In the past, I bought the party line that one should pray without carrying around a bunch of expectations. Various theories have been suggested, such as “in his time” or “according to his plan” regarding why praying with an expectation of a specific result will leave one disappointed.
I will never pray again.
I can handle the notion that prayer is just having a conversation with God. I feel like it would be silly to come to God with a laundry list of expectations. These notions, already engrained in the fabric of who I am, resonated with the typical sales pitch for prayer, and praying without expectations.
But my friends, my fallible human friends, have several attributes that God is severely lacking, and I’m not talking about something so mundane as tangibility. I can have a conversation with a stranger on the street, and have one particular expectation that God, unlike any other person I’m likely to meet, will fail to address. Regardless of results, any ordinary human being, told my story (without regard to being able to understand the language, and reading only my expressions, posture, and tone!) will rarely fail to show some measure of empathy.

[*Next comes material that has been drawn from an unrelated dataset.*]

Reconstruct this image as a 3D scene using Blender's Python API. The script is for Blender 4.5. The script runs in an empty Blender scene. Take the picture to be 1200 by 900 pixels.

I can thank Craigslist for this revelation. Before I went blogging, I would post on craigslist. My primary desire in life is, and has been for quite some time, to find my soulmate, in short someone who desires my presence and attention as much as I desire hers. I’m okay with being able to receive gifts, affection, and attention, but more than anything I get a kick out of giving those things constantly. So my most common prayer, sent out over craigslist, involved trying to describe this person.
This evening, I caught myself wondering if it would do any good to put out an ad like that, describing the fact that more than someone to sleep with, I desire someone I can wake up beside, grow accustomed to the way she smells when she’s not covered in perfumes and shampoo with tea tree oil. I want to wake up beside a girl all tousled and adorable when she sleeps. Part of me was wondering this evening if I should consider myself in need of assistance with raising my children, and what the response would be on craigslist to a “help me raise my kids” ad. Then I considered that I really wouldn’t want a response, it’s just something I want to get out there, to not think about anymore. Craigslist is the man’s approach: you post a problem, and someone WILL respond with their version of a solution. I’m not eager to hear everyone’s idea about who I should be dating. I just want empathy. Maybe not even real empathy is necessary all the time. I can get real empathy from my friends. Sometimes, just the illusion of empathy is nice, quiet, and soothing. Hence writing in journals and diaries.
But I know I can pray. And maybe God is out there listening. Maybe God will have something important to say, or will move to meet some of my needs. I know that prayer is an option, that it’s something I’ve always had available to me. I’ve tried prayer, and I’ve tried blogging.
The relative anonymity of blogging is a better illusion of quiet empathy than prayer. If I post something on here, I can check once in awhile, and there’s an outside chance someone has read it. My friends might stop by and comment. Or maybe someone reading the computer articles will browse through and find something that makes sense. There’s the slim hope in my mind that it might even make their lives better. Wouldn’t that be nice?
But when I pray, there’s no illusion. There’s an absolute certainty that I’m being ignored. I’m going to go to another AA meeting this week some time, and hopefully put up a better divider to partition off that part of my psyche that so strongly desires a mate. I’m going to try hard to ignore the desire for my rib-woman, my help mate. Because while I completely believe in the existence of God, I’m not certain of his relevance, or even his desire to remain relevant in human affairs. And when I send a blog upward for viewing, there’s no comment. There’re no hits. Only awful, terrible silence. And that kind of response is something I can’t get from any other living thing.